Many amusing anecdotes are related of this eccentric character, Judge Sloan.

With this he disappeared and never again was heard of in Mills County in the capacity of judge.

There is no record of any court held in Mills county on the 2d Monday of May. The next entry is a vacation entry of June 26, 1852.

An application to Achilles Rodgers, clerk, of James and George Mickelwait, alien subjects of the British government, and declarations of intentions to become citizens of the United States by taking the oath prescribed.

The next entry is of a term as follows: "July 12, 1852, a regular term of the district court was begun. A.A. Bradford, Judge; A. Rodgers, Clerk; James Hardy, Sheriff; J.L. Sharp, prosecuting attorney."

Bradford holding under a commission from the Governor of Iowa - Stephen Hempstead, under date of May 4, 1852. George Hepner enrolled as attorney.

Among others the following causes are found:

James B. McCabe vs. H.P. Bennett; appeal.

McCabe & Painter vs. H.P. Bennett; appeal.

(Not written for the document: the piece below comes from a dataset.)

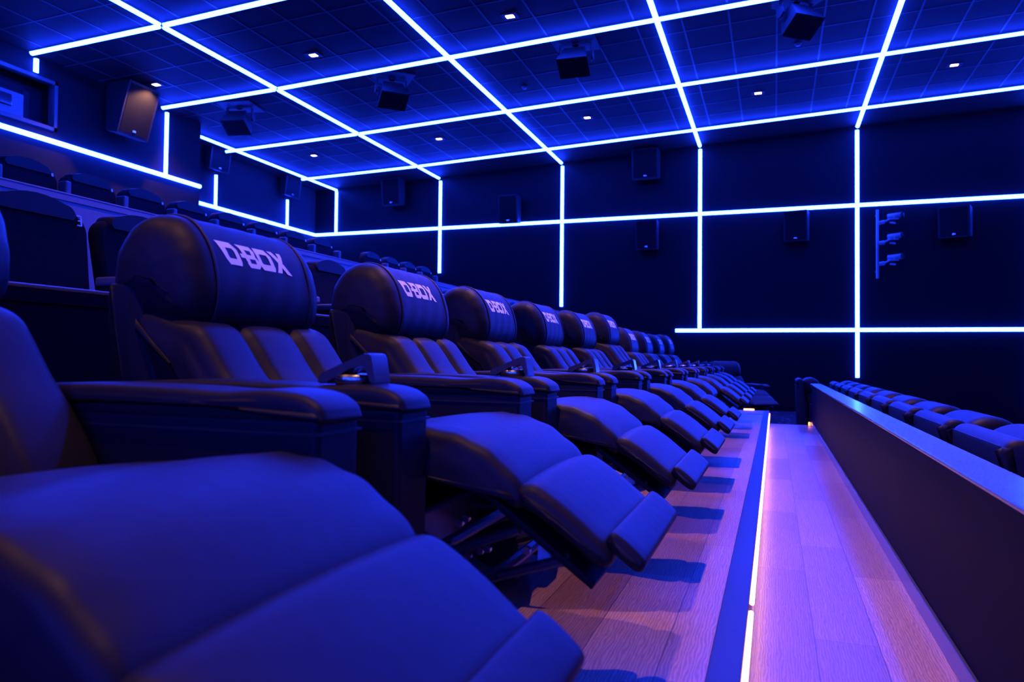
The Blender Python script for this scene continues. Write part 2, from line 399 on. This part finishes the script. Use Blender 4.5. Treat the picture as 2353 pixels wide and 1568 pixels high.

H.P. Bennett vs. Jas. B. McCabe; attachment.

H.P. Bennett was enrolled as an attorney. Bennett had married McCabe's daughter, and hence this litigation.

In March, 1853 - the next term:

The judge was A.A. Bradford; sheriff, William Davis; clerk, Wm. A. Scott.

The first marriage of which there is any official record entry to be found, is as follows: "Jason Haws and Sariel Hillman. Was married by Joseph W. Coolidge, minister of the Gospel on the 7th day of September, A.D. 1851. Found on file Nov. 17, 1852. -- Wm. A. Scott, C.C. Ct., Mills Co. -- By J.S. Scott, deputy."

The first entry in the probate record is: "County court, July term, A.D. 1852, J.L. Sharp, prosecuting attorney and acting judge. Application of Sarah Francis Kimberling, an orphan, under the age of 14 years, for the appointment of guardian." Azor Richardson appointed. Bond $3,000; Wm. Snuffin and J.A. Painter, bondsmen.

Next county judge, H.P. Bennett, August term, 1852.